CFDs are traded on leverage, meaning you pay only a small fraction of the total trade value to open your position rather than paying for it in full, this is known as margin trading.

When opening a position you decide the fraction of the price (the margin) you are prepared to invest by adjusting your account leverage. You can choose to pay a margin as low as 1/50th of the total value of the position; however you may be restricted by the maximum leverage level applicable to each provider’s underlying.

Selecting a lower leverage means a higher margin creating a more conservative investment, whereas higher leverage creates a lower margin and a more aggressive investment.

Margin trading is comparable to executing a physical trade financed by a loan. As such, you receive or pay financing costs on open trades.

Leverage can amplify your return; however, your losses are amplified in exactly the same way if the market moves against you and can lead to losses exceeding your initial margin.

Leverage carries additional risk than a direct investment in the underlying instrument. It is important you understand that leverage has the potential to work against as well as for you as using leverage magnifies your trading profits and losses. All CFD traders must be aware that losses can exceed your initial investment.

Go Long or Short

With CFDs you can; go long (buying the market) or; go short (selling the market). Remember whether trading long or short you are trading with leverage. This can amplify your return; however, your losses are amplified in exactly the same way if the market moves against you and can lead to losses exceeding your initial margin.

If you believe that a particular market is going to rise, you can go long. For example if you go long EUR/USD, you buy EUR and sell USD. If you are correct, you can later sell your EUR at a higher price, making a profit. If you are wrong, you incur a loss by selling EUR at a lower price than you bought at.

If, on the other hand, you think a particular market is going to fall, you can go short. For example if you go short EUR/USD you sell EUR and buy USD. If you are correct, you can later buy back EUR at a lower price, making a profit. If you are wrong, you will incur a loss as the EUR price has risen and you must buy back EUR at a higher price.

No Stamp Duty

A CFD is a derivative product, you don’t own the underlying and therefore it is exempt from stamp duty. Tax laws can change and are subject to your circumstances, we recommend you seek independent advice.

Spread

The spread is the difference between the bid (sell price) and the ask (buy price). Whilst the buy price is always higher than the sell price, it is important to understand that the spread will vary between markets and can change depending on market conditions.

The wider the spread, the more the market will need to move in your favour before your trade will be profitable.

CFD Margin

A CFD is a margined product that allows customers to trade larger market volumes proportional to the size of the initial deposit. Margins are calculated as a percentage of the overall value of the trade, typically 10% of the contract value of the underlying shares purchased (or sold).

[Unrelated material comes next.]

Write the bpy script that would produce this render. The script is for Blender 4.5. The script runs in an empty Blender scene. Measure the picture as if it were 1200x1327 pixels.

Participate in Corporate Actions – Dividends/Stock Splits

Just as CFDs are traded on the price and movement of the physical share, they also replicate any corporate actions that take place in the underlying share. This means that the owner of a share CFD will receive cash dividends, and participate in stock splits, just as they would if they owned the physical share. Your account is adjusted to reflect a dividend if you have an open CFD position in the relevant share at the open of the market on the ex-dividend date. If you are holding a long CFD position then any dividend payment due on the underlying share will be credited to your account. If you hold a short CFD position you will be debited any dividend payments. With a CFD you are not entitled to any voting rights or imputation credits.